• [Given request]
Write out the whole listing again, exactly as given.

• [Recorded information]
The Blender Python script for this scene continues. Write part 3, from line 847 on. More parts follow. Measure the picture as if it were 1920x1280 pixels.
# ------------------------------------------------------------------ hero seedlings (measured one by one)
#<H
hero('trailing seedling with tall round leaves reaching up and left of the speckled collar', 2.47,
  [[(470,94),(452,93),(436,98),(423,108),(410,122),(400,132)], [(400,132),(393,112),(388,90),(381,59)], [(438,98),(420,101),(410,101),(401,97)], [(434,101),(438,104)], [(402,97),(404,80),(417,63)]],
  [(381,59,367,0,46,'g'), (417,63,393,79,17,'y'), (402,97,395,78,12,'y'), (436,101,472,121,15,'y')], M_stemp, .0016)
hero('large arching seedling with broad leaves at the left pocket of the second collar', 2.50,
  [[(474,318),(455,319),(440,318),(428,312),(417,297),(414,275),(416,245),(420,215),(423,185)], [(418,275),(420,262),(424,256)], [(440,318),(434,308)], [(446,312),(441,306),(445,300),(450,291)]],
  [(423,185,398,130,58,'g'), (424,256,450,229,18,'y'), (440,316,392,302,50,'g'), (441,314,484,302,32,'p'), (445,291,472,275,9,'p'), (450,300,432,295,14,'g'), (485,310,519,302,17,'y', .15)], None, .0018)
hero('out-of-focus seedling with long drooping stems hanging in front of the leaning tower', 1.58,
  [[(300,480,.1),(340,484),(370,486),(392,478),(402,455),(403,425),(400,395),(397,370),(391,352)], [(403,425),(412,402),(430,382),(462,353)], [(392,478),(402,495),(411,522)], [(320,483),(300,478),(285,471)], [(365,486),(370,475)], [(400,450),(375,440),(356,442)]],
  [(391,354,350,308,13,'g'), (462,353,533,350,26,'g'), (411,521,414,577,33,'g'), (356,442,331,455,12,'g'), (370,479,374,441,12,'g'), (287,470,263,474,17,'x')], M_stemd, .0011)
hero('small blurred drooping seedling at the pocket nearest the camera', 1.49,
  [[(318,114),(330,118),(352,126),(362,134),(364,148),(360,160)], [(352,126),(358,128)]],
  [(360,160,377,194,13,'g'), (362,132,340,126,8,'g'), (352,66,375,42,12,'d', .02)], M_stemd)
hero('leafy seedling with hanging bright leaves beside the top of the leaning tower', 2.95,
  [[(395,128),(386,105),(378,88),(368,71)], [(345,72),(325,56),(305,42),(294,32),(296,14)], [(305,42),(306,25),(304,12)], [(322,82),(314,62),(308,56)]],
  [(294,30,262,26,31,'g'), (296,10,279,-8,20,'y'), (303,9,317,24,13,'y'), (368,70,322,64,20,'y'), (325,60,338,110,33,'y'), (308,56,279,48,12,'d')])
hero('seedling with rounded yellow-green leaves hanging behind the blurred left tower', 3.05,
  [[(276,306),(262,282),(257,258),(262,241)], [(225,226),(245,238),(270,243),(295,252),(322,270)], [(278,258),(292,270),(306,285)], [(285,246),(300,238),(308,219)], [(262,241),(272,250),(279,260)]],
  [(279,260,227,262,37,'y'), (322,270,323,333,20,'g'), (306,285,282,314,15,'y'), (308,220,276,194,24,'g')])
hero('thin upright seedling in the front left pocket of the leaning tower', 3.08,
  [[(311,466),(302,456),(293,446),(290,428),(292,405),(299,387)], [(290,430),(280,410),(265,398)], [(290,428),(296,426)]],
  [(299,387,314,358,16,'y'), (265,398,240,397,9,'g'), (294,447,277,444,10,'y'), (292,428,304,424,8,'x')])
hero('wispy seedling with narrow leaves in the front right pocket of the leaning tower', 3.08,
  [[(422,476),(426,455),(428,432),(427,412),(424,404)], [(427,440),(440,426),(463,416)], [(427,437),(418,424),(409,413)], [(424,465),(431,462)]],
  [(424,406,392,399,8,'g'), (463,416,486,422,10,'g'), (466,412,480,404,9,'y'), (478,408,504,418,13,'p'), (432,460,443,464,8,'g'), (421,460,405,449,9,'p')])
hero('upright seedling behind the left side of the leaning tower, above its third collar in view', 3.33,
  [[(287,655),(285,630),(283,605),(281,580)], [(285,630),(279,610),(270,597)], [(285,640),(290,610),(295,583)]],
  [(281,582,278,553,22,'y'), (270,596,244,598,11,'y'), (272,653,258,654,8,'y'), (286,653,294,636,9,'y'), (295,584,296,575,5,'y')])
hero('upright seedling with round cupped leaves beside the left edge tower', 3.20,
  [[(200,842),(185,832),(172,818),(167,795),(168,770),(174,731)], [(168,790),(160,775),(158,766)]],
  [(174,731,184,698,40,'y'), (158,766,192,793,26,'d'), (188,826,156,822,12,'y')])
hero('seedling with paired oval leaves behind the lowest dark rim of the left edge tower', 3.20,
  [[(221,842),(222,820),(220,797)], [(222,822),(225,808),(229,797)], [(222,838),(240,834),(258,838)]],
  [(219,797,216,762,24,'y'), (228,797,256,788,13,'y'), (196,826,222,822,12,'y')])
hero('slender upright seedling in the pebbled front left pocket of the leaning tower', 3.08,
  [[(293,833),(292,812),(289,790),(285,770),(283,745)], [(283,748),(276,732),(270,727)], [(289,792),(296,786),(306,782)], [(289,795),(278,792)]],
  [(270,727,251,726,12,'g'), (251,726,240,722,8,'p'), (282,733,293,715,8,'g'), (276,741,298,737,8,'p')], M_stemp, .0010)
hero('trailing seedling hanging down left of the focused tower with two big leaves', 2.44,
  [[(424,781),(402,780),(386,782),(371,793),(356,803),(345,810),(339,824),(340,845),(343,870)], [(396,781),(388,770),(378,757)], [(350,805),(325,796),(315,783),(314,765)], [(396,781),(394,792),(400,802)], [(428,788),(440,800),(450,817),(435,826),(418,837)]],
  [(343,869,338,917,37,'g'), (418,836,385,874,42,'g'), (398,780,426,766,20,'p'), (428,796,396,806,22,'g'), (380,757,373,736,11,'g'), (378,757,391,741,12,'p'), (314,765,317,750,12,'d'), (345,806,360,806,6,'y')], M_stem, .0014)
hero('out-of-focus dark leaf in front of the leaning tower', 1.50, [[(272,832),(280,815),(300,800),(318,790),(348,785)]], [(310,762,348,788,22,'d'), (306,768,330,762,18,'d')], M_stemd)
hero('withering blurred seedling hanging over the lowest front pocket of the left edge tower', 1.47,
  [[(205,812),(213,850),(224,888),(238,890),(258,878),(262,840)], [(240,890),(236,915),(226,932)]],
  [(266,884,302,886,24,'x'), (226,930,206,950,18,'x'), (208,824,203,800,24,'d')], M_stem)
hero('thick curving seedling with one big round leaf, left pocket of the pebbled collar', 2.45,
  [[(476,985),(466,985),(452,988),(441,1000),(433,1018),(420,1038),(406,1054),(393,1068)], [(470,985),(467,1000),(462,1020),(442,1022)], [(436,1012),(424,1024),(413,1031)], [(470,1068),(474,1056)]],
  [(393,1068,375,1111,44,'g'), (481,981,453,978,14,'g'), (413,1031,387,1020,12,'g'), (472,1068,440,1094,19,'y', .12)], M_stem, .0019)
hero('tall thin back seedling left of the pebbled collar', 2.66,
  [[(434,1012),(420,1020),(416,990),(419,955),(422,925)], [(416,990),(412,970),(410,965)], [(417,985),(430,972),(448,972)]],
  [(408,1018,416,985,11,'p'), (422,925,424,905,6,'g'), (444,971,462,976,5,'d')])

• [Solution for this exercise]
The Blender Python script for this scene continues. Write part 3, from line 847 on. More parts follow. Measure the picture as if it were 1920x1280 pixels.
# ------------------------------------------------------------------ hero seedlings (measured one by one)
#<H
hero('trailing seedling with tall round leaves reaching up and left of the speckled collar', 2.47,
  [[(470,94),(452,93),(436,98),(423,108),(410,122),(400,132)], [(400,132),(393,112),(388,90),(381,59)], [(438,98),(420,101),(410,101),(401,97)], [(434,101),(438,104)], [(402,97),(404,80),(417,63)]],
  [(381,59,367,0,46,'g'), (417,63,393,79,17,'y'), (402,97,395,78,12,'y'), (436,101,472,121,15,'y')], M_stemp, .0016)
hero('large arching seedling with broad leaves at the left pocket of the second collar', 2.50,
  [[(474,318),(455,319),(440,318),(428,312),(417,297),(414,275),(416,245),(420,215),(423,185)], [(418,275),(420,262),(424,256)], [(440,318),(434,308)], [(446,312),(441,306),(445,300),(450,291)]],
  [(423,185,398,130,58,'g'), (424,256,450,229,18,'y'), (440,316,392,302,50,'g'), (441,314,484,302,32,'p'), (445,291,472,275,9,'p'), (450,300,432,295,14,'g'), (485,310,519,302,17,'y', .15)], None, .0018)
hero('out-of-focus seedling with long drooping stems hanging in front of the leaning tower', 1.58,
  [[(300,480,.1),(340,484),(370,486),(392,478),(402,455),(403,425),(400,395),(397,370),(391,352)], [(403,425),(412,402),(430,382),(462,353)], [(392,478),(402,495),(411,522)], [(320,483),(300,478),(285,471)], [(365,486),(370,475)], [(400,450),(375,440),(356,442)]],
  [(391,354,350,308,13,'g'), (462,353,533,350,26,'g'), (411,521,414,577,33,'g'), (356,442,331,455,12,'g'), (370,479,374,441,12,'g'), (287,470,263,474,17,'x')], M_stemd, .0011)
hero('small blurred drooping seedling at the pocket nearest the camera', 1.49,
  [[(318,114),(330,118),(352,126),(362,134),(364,148),(360,160)], [(352,126),(358,128)]],
  [(360,160,377,194,13,'g'), (362,132,340,126,8,'g'), (352,66,375,42,12,'d', .02)], M_stemd)
hero('leafy seedling with hanging bright leaves beside the top of the leaning tower', 2.95,
  [[(395,128),(386,105),(378,88),(368,71)], [(345,72),(325,56),(305,42),(294,32),(296,14)], [(305,42),(306,25),(304,12)], [(322,82),(314,62),(308,56)]],
  [(294,30,262,26,31,'g'), (296,10,279,-8,20,'y'), (303,9,317,24,13,'y'), (368,70,322,64,20,'y'), (325,60,338,110,33,'y'), (308,56,279,48,12,'d')])
hero('seedling with rounded yellow-green leaves hanging behind the blurred left tower', 3.05,
  [[(276,306),(262,282),(257,258),(262,241)], [(225,226),(245,238),(270,243),(295,252),(322,270)], [(278,258),(292,270),(306,285)], [(285,246),(300,238),(308,219)], [(262,241),(272,250),(279,260)]],
  [(279,260,227,262,37,'y'), (322,270,323,333,20,'g'), (306,285,282,314,15,'y'), (308,220,276,194,24,'g')])
hero('thin upright seedling in the front left pocket of the leaning tower', 3.08,
  [[(311,466),(302,456),(293,446),(290,428),(292,405),(299,387)], [(290,430),(280,410),(265,398)], [(290,428),(296,426)]],
  [(299,387,314,358,16,'y'), (265,398,240,397,9,'g'), (294,447,277,444,10,'y'), (292,428,304,424,8,'x')])
hero('wispy seedling with narrow leaves in the front right pocket of the leaning tower', 3.08,
  [[(422,476),(426,455),(428,432),(427,412),(424,404)], [(427,440),(440,426),(463,416)], [(427,437),(418,424),(409,413)], [(424,465),(431,462)]],
  [(424,406,392,399,8,'g'), (463,416,486,422,10,'g'), (466,412,480,404,9,'y'), (478,408,504,418,13,'p'), (432,460,443,464,8,'g'), (421,460,405,449,9,'p')])
hero('upright seedling behind the left side of the leaning tower, above its third collar in view', 3.33,
  [[(287,655),(285,630),(283,605),(281,580)], [(285,630),(279,610),(270,597)], [(285,640),(290,610),(295,583)]],
  [(281,582,278,553,22,'y'), (270,596,244,598,11,'y'), (272,653,258,654,8,'y'), (286,653,294,636,9,'y'), (295,584,296,575,5,'y')])
hero('upright seedling with round cupped leaves beside the left edge tower', 3.20,
  [[(200,842),(185,832),(172,818),(167,795),(168,770),(174,731)], [(168,790),(160,775),(158,766)]],
  [(174,731,184,698,40,'y'), (158,766,192,793,26,'d'), (188,826,156,822,12,'y')])
hero('seedling with paired oval leaves behind the lowest dark rim of the left edge tower', 3.20,
  [[(221,842),(222,820),(220,797)], [(222,822),(225,808),(229,797)], [(222,838),(240,834),(258,838)]],
  [(219,797,216,762,24,'y'), (228,797,256,788,13,'y'), (196,826,222,822,12,'y')])
hero('slender upright seedling in the pebbled front left pocket of the leaning tower', 3.08,
  [[(293,833),(292,812),(289,790),(285,770),(283,745)], [(283,748),(276,732),(270,727)], [(289,792),(296,786),(306,782)], [(289,795),(278,792)]],
  [(270,727,251,726,12,'g'), (251,726,240,722,8,'p'), (282,733,293,715,8,'g'), (276,741,298,737,8,'p')], M_stemp, .0010)
hero('trailing seedling hanging down left of the focused tower with two big leaves', 2.44,
  [[(424,781),(402,780),(386,782),(371,793),(356,803),(345,810),(339,824),(340,845),(343,870)], [(396,781),(388,770),(378,757)], [(350,805),(325,796),(315,783),(314,765)], [(396,781),(394,792),(400,802)], [(428,788),(440,800),(450,817),(435,826),(418,837)]],
  [(343,869,338,917,37,'g'), (418,836,385,874,42,'g'), (398,780,426,766,20,'p'), (428,796,396,806,22,'g'), (380,757,373,736,11,'g'), (378,757,391,741,12,'p'), (314,765,317,750,12,'d'), (345,806,360,806,6,'y')], M_stem, .0014)
hero('out-of-focus dark leaf in front of the leaning tower', 1.50, [[(272,832),(280,815),(300,800),(318,790),(348,785)]], [(310,762,348,788,22,'d'), (306,768,330,762,18,'d')], M_stemd)
hero('withering blurred seedling hanging over the lowest front pocket of the left edge tower', 1.47,
  [[(205,812),(213,850),(224,888),(238,890),(258,878),(262,840)], [(240,890),(236,915),(226,932)]],
  [(266,884,302,886,24,'x'), (226,930,206,950,18,'x'), (208,824,203,800,24,'d')], M_stem)
hero('thick curving seedling with one big round leaf, left pocket of the pebbled collar', 2.45,
  [[(476,985),(466,985),(452,988),(441,1000),(433,1018),(420,1038),(406,1054),(393,1068)], [(470,985),(467,1000),(462,1020),(442,1022)], [(436,1012),(424,1024),(413,1031)], [(470,1068),(474,1056)]],
  [(393,1068,375,1111,44,'g'), (481,981,453,978,14,'g'), (413,1031,387,1020,12,'g'), (472,1068,440,1094,19,'y', .12)], M_stem, .0019)
hero('tall thin back seedling left of the pebbled collar', 2.66,
  [[(434,1012),(420,1020),(416,990),(419,955),(422,925)], [(416,990),(412,970),(410,965)], [(417,985),(430,972),(448,972)]],
  [(408,1018,416,985,11,'p'), (422,925,424,905,6,'g'), (444,971,462,976,5,'d')])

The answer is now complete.